If My Water Heater Leaked, Will My Homeowner's Insurance Cover the Cost of the Damages?

Written by James Hirby and Fact Checked by The Law Dictionary Staff  

As a homeowner, you've probably dealt with your homeowner's insurance provider on several occasions. Even if you've never filed a claim, it's likely that you've interacted with its customer service department or looked to a member of its management team for clarification on a pricing issue. Since many homeowner's insurance companies raise their rates without warning, it's possible that these interactions haven't been particularly pleasant. Many providers' customer service departments are notorious for providing misleading or unsatisfactory answers to billing-related questions.

If your water heater leaks or ruptures and causes a serious spill in your house, you have every right to notify your homeowner's insurance company. In fact, most home improvement experts advise homeowners to file water-related insurance claims before talking to a cleanup specialist or plumber. Depending upon the policies of your homeowner's insurance provider, your failure to report such an incident before cleaning up the resultant mess could actually jeopardize your claim. To ensure that you aren't forced to pay for your home's repair costs out of your own pocket, call your provider's claims hotline immediately after discovering the problem.

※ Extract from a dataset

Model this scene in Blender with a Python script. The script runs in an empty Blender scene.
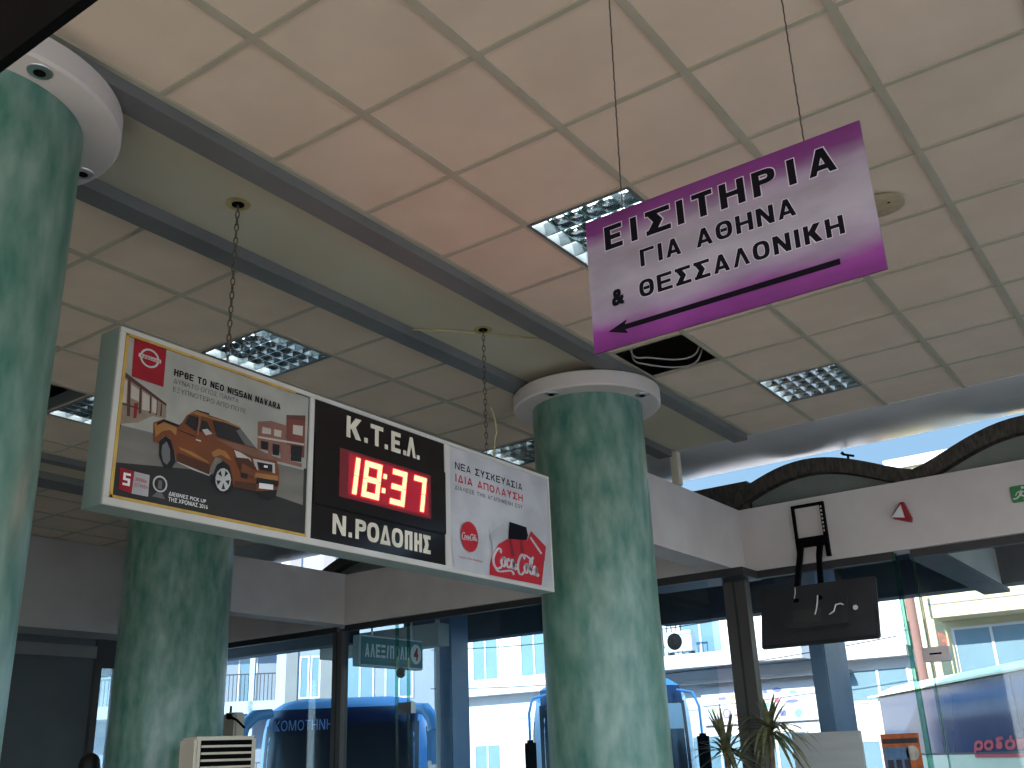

Once you've notified your provider of the issue and filed a preliminary claim, you'll need to find a reasonably-priced cleanup specialist. In a high-pressure situation, it may be difficult to compare quotes in a rational manner. After all, the leak could be getting worse with each passing minute. Unfortunately, you'll need to resist the urge to patch the leak or clean up the spill on your own. When the cleanup team finally arrives at your home, it's important that they see the full extent of the problem.

It's also important that you select an affordable, well-reviewed cleanup specialist. If you're unable to do so, you might quickly come into conflict with your homeowner's insurance company.

After you file your claim and take care of the initial spill, a claims adjuster will visit your home and assess the damage. Based on this assessment, he or she will issue an estimate of the total value of the damage to your home. If you feel that this estimate is too low, you may need to get a second opinion from a qualified appraiser and retain a lawyer to help pursue your case.

In the meantime, you'll need to submit the cleanup team's bill to your carrier's claims department. Based on your claims adjuster's appraisal, your carrier will determine whether this bill is too costly. If it is, this portion of your claim may be denied outright.